▶ **Material to process**
..........
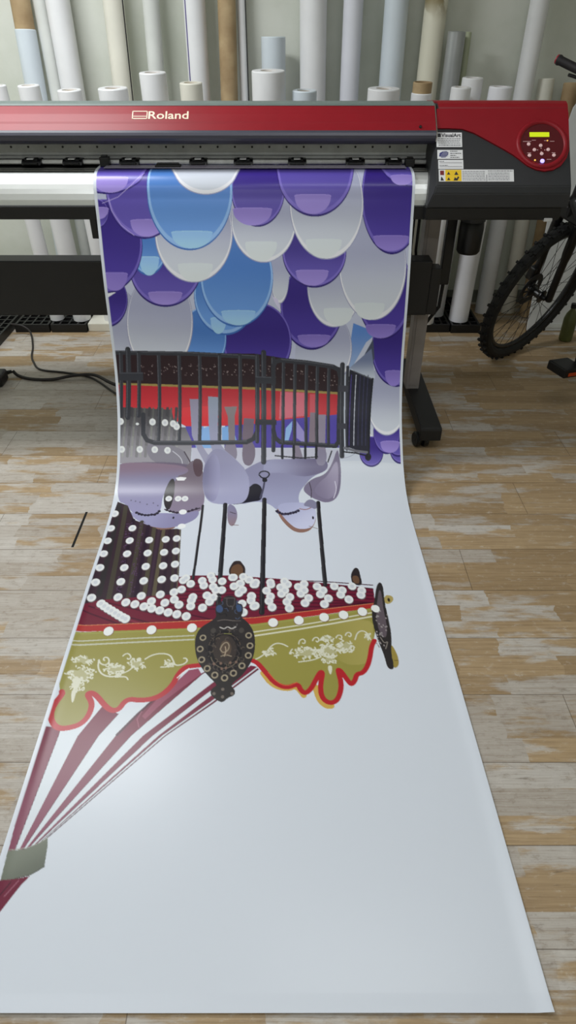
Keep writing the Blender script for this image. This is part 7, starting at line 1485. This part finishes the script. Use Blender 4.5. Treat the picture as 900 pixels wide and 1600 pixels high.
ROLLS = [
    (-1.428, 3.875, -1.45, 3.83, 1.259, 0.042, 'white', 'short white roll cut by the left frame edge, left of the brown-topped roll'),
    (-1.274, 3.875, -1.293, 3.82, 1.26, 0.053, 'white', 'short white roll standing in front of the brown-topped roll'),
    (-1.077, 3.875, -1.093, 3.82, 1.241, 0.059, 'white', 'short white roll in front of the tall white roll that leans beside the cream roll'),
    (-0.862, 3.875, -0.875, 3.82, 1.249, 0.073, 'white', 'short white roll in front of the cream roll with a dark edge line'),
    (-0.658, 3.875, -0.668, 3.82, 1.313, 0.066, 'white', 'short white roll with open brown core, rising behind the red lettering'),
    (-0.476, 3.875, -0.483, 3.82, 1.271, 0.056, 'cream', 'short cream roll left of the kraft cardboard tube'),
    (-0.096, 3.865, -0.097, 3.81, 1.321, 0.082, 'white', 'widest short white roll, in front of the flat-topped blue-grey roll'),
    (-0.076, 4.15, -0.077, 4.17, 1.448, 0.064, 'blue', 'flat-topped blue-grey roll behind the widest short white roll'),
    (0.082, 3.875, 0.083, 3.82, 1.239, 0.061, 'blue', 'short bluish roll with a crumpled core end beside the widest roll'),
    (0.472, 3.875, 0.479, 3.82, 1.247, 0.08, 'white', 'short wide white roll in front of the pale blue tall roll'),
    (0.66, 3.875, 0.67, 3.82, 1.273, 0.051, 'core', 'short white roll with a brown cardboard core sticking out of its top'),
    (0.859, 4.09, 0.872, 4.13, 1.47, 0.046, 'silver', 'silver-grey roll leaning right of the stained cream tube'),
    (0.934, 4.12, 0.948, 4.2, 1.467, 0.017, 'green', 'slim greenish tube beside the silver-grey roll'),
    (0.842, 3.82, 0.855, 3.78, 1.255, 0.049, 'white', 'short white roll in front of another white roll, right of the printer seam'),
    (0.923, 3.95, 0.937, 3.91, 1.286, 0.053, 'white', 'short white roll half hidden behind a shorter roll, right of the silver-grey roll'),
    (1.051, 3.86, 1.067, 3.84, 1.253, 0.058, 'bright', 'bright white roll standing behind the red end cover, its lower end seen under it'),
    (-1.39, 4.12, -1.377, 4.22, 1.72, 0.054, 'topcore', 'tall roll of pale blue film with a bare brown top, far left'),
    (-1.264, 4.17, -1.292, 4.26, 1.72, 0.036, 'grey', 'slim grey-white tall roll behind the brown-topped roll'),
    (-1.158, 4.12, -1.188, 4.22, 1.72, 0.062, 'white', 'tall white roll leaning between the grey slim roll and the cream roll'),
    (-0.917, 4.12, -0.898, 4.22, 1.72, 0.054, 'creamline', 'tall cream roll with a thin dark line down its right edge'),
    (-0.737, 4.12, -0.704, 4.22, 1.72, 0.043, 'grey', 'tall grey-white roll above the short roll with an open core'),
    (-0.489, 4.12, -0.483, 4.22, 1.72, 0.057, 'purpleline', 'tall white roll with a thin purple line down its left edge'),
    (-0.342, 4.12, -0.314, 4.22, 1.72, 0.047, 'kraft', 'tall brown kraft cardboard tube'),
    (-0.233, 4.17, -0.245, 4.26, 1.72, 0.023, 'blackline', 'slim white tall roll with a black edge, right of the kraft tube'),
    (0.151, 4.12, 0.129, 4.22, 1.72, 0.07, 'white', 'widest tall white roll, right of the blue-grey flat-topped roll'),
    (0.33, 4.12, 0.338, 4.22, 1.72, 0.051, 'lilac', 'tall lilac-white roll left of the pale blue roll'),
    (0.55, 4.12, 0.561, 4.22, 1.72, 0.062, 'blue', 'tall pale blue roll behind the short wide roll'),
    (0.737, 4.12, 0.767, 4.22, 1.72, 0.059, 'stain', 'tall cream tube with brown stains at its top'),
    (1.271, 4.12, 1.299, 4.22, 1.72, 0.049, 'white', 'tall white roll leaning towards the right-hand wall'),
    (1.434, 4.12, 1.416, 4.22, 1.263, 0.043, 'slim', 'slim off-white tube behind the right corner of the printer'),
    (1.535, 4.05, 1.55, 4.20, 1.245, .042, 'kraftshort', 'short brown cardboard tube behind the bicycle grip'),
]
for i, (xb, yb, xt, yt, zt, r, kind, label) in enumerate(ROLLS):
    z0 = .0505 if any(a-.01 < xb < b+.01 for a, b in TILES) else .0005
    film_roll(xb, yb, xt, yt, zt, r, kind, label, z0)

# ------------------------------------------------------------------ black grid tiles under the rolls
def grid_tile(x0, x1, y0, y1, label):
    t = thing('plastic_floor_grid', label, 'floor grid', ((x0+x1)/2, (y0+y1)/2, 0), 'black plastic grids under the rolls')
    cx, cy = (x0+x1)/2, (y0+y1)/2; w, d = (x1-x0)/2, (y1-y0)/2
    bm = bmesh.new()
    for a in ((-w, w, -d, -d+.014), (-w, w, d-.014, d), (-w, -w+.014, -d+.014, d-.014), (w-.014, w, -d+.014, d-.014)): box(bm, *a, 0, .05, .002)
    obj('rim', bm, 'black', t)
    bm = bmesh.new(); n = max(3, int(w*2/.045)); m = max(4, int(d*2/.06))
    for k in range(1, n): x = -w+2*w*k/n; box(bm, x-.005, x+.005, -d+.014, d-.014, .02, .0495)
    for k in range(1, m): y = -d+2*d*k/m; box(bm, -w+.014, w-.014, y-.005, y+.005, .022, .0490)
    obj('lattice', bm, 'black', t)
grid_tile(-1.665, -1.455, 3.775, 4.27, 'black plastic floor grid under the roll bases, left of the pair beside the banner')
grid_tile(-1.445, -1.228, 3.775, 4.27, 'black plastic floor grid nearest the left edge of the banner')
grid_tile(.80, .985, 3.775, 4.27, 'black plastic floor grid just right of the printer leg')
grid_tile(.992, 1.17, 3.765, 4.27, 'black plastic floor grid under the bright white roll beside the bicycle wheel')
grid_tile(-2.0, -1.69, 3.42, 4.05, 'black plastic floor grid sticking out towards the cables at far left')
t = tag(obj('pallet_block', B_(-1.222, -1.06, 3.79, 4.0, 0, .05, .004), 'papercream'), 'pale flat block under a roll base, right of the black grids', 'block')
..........
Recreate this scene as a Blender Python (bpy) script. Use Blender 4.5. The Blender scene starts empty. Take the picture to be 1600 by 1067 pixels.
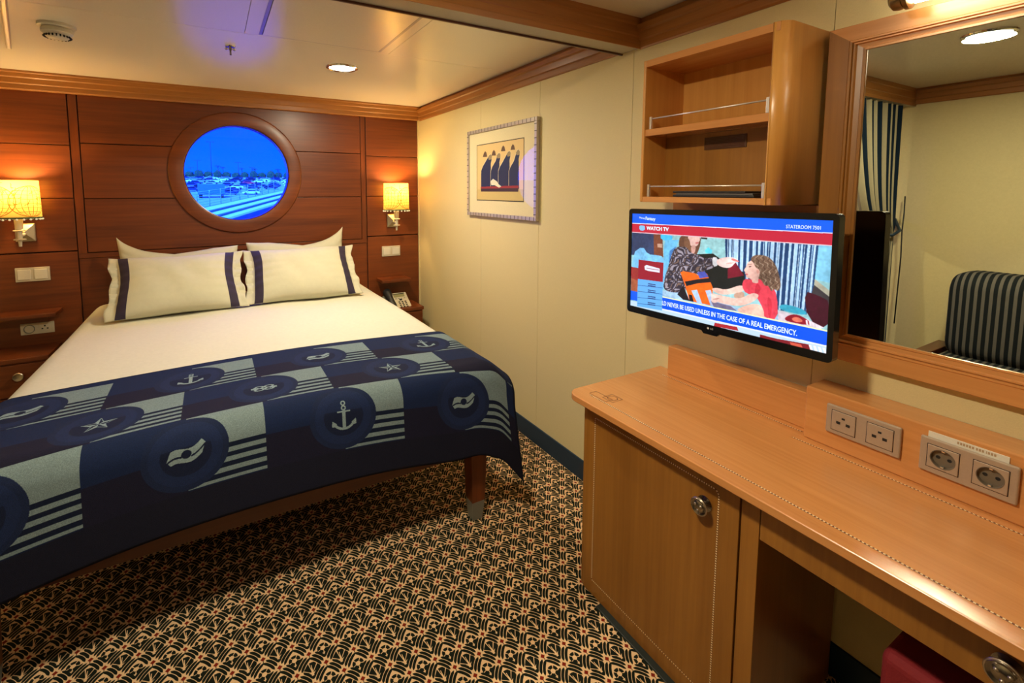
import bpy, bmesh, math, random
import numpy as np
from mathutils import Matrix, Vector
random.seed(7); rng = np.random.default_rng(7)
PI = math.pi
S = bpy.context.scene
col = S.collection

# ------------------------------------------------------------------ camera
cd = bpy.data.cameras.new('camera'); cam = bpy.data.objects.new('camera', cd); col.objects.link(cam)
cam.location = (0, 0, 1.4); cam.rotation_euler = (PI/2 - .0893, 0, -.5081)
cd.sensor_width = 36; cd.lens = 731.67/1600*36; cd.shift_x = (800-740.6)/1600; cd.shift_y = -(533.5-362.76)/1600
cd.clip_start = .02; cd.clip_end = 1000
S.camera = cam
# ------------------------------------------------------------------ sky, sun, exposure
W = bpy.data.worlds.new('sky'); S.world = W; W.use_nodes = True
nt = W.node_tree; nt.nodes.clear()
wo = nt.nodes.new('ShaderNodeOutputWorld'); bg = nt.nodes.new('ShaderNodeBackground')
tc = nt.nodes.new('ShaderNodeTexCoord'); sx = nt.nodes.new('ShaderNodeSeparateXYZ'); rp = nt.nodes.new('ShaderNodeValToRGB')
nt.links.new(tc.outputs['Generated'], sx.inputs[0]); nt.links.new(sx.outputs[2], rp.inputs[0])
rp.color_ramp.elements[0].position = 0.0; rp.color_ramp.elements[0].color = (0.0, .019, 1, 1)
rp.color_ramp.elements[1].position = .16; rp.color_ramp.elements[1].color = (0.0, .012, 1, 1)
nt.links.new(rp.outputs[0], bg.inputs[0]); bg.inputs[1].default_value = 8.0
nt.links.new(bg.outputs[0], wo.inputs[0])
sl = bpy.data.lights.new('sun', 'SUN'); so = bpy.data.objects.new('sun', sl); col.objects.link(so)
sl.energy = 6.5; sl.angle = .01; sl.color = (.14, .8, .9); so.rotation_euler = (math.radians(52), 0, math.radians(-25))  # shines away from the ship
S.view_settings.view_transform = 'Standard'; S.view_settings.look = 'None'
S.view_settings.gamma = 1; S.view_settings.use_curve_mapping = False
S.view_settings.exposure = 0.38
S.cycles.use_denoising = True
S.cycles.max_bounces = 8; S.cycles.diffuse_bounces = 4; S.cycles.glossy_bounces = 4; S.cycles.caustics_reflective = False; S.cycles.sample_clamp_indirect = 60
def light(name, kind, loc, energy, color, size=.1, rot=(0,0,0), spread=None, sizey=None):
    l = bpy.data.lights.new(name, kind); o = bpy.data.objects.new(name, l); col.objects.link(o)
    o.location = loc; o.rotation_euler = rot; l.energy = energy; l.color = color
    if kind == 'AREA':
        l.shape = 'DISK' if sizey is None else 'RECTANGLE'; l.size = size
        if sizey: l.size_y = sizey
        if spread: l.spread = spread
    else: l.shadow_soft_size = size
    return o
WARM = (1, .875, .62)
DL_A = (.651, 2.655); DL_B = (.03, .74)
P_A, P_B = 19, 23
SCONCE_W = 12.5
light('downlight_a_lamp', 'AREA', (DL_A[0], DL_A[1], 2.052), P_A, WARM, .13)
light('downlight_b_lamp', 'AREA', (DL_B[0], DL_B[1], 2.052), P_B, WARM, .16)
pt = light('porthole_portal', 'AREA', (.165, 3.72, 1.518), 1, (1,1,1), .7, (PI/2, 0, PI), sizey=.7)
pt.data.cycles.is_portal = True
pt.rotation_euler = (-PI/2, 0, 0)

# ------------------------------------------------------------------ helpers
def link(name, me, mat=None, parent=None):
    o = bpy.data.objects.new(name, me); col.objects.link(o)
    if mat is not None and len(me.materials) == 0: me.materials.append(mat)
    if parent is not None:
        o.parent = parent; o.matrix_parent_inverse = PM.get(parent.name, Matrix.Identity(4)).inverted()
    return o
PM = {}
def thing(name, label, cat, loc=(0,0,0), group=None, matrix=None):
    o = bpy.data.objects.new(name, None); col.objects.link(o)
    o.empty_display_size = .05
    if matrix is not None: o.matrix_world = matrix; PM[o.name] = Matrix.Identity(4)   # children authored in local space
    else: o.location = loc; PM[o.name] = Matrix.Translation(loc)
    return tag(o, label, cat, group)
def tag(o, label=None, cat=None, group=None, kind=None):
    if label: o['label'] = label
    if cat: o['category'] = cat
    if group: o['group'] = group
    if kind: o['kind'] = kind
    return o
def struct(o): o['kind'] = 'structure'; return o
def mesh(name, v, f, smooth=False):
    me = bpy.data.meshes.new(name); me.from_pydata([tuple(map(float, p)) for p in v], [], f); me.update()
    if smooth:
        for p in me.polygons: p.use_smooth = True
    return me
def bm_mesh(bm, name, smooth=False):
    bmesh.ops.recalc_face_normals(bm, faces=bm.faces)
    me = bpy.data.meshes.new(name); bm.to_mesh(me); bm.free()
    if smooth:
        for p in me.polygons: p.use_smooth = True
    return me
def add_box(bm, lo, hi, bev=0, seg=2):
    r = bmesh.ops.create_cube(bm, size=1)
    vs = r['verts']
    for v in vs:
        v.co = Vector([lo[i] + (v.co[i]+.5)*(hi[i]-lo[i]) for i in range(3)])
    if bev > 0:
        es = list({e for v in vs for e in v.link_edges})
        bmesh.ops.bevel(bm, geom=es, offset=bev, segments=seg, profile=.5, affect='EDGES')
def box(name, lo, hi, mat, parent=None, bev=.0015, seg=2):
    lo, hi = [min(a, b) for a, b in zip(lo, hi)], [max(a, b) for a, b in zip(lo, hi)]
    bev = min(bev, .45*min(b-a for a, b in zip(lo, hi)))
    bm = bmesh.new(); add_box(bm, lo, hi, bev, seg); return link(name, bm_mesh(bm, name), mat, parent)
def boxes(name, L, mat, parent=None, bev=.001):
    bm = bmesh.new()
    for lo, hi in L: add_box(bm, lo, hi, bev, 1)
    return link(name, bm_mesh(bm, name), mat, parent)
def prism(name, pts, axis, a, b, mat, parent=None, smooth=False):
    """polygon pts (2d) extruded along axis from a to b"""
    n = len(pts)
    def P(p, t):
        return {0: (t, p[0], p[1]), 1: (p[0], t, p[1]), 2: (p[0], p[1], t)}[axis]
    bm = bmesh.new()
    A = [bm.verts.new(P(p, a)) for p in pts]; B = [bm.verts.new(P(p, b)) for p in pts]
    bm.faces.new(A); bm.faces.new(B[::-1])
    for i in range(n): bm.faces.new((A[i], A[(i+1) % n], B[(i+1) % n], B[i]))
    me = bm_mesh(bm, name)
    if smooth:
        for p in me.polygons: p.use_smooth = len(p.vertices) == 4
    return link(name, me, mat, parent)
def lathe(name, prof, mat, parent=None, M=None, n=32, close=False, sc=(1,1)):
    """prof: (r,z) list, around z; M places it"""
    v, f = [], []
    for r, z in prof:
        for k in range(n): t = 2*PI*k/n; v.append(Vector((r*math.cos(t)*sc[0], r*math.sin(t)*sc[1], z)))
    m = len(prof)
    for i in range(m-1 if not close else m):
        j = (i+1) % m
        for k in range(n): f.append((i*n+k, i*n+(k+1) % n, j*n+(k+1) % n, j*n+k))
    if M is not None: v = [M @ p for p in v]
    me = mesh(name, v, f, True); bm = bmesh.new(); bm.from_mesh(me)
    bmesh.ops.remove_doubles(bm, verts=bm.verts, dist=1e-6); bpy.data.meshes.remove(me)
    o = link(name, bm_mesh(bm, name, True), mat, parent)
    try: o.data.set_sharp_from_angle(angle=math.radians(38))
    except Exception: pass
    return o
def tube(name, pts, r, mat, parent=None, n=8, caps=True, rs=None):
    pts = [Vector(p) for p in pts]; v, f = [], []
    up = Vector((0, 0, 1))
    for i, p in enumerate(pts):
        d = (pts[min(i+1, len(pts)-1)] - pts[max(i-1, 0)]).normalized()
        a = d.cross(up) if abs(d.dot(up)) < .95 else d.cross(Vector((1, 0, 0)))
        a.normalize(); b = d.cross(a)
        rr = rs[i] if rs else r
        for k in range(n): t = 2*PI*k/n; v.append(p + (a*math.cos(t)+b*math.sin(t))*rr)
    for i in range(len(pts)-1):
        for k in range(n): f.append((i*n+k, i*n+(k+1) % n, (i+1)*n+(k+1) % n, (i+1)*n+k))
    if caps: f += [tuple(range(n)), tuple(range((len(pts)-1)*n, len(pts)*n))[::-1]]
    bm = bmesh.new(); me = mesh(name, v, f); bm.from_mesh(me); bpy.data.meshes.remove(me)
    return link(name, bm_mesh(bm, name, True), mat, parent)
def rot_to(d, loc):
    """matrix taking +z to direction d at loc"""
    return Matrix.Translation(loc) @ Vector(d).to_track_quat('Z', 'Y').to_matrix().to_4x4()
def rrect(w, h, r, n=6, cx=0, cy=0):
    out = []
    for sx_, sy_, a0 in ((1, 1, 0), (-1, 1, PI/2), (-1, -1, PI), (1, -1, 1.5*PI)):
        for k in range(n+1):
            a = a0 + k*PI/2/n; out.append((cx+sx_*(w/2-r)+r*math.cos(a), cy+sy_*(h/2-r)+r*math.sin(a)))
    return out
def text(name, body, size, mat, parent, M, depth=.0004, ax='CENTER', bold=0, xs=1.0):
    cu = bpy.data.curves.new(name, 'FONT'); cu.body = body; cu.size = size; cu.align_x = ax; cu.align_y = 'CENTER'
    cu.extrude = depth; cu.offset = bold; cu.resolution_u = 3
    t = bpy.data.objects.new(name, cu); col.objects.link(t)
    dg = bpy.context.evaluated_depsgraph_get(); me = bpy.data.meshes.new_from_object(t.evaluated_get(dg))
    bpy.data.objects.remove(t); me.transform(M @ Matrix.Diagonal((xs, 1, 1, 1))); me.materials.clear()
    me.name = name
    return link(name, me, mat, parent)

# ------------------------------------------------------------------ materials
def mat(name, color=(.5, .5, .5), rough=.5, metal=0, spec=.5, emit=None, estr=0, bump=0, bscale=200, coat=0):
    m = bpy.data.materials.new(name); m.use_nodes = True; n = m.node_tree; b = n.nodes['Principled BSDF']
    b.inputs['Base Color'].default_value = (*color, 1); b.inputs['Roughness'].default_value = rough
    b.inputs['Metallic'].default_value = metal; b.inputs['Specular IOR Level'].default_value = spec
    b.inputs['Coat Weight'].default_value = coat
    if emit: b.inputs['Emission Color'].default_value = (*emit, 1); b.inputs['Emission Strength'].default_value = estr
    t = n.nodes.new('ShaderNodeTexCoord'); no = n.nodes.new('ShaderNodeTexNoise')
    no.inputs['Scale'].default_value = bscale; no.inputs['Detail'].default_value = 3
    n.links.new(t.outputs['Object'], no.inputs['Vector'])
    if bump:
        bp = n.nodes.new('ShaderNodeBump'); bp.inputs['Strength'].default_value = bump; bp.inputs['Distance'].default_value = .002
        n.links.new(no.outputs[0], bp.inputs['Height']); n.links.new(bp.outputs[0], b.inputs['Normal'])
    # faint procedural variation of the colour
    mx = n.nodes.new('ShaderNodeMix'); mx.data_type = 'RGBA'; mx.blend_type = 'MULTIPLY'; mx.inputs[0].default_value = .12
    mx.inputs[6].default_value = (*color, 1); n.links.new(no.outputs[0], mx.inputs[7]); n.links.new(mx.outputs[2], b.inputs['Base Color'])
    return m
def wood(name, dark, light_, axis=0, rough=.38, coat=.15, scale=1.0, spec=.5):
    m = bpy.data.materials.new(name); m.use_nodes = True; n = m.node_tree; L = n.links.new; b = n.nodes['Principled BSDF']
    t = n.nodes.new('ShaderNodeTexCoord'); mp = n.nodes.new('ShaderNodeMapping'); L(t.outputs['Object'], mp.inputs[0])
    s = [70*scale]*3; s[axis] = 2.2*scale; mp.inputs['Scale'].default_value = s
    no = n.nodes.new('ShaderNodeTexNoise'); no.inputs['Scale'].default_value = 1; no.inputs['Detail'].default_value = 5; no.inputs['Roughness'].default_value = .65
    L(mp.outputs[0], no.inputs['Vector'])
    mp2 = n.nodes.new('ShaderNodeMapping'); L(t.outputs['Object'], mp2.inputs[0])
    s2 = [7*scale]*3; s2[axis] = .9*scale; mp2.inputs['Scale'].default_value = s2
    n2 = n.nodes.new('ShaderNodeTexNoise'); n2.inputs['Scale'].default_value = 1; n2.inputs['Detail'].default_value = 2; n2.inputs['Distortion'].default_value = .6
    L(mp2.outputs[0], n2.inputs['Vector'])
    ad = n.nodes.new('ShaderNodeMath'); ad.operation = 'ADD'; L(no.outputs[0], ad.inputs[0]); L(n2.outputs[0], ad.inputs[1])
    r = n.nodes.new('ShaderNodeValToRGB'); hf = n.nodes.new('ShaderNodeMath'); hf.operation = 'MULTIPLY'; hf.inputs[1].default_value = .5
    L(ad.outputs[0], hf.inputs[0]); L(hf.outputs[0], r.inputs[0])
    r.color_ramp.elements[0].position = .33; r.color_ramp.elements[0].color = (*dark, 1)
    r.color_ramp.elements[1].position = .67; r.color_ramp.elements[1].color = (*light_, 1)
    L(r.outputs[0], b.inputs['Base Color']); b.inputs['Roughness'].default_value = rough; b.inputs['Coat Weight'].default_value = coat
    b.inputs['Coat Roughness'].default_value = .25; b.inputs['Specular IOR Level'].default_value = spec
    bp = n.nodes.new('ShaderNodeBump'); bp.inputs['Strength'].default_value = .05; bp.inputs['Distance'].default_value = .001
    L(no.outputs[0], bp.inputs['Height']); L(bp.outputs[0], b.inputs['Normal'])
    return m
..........
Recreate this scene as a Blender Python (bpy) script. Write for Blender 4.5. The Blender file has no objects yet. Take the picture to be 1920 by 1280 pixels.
..........
▶ **Exercise goal**
Using the entries above, reproduce word for word only the lines from the one that contains "Recreate this scene as a Blender Python (bpy) script. Use" to the one that contains "col = S.collection", both ends included, and drop every picture.

▶ **Task answer**
Recreate this scene as a Blender Python (bpy) script. Use Blender 4.5. The Blender scene starts empty. Take the picture to be 1600 by 1067 pixels.
import bpy, bmesh, math, random
import numpy as np
from mathutils import Matrix, Vector
random.seed(7); rng = np.random.default_rng(7)
PI = math.pi
S = bpy.context.scene
col = S.collection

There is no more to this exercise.